Y nada pedirá, pero se sentirá premiado cuando le regalen flores diminutas, lo incluyan en los dibujos, y pregunten por él si se demora.
Ese mismo papá llama a diario al hijo que está lejos, y a través de WhatsApp descuenta los días para el regreso que parece inalcanzable, pero para el que está preparado, porque no se ha perdido nada: ni una nota, ni un centímetro, ni una ocurrencia.
Porque es un papá que lo recuerda todo: desde el primer ultrasonido, hasta el nacimiento, desde la primera vez en la playa, hasta el hilito y el diente.

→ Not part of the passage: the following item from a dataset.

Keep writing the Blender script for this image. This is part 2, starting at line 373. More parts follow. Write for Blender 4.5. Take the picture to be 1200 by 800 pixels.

Y es también un papá, como muchos en la Cuba de hoy, que ha debido aprender a lidiar con no estar día a día en el crecimiento de su hijo, al que a su vez otro hombre ayuda a criar; y a amar a otros niños, que a su vez tienen un padre.
Y aparecen más papás así, que renuncian al modelo de padre divorciado que se diluye con el tiempo hasta quedar relegado a una llamada esporádica y un regalo de cumpleaños; que colabora con otras figuras paternas, porque no cree en competencias de macho arcaico ni en eso de que la vaca viene con los terneros, sino en que es mejor que a tu hijo lo quieran, y en que quien ama a una mujer, no tolera a sus hijos, sino que los adopta.
A este padre habrá quien le critique la entrega, pero él asumirá el riesgo. La paternidad no es algo que le ha pasado, es una elección que hace cada día, contra los sacrificios y las incomprensiones, contra las dudas y los cansancios; seguro de que papá no es cualquiera y de que no hay felicidad que se compare a la de amparar una vida que crece.
A este padre lo conozco bien. Créanme.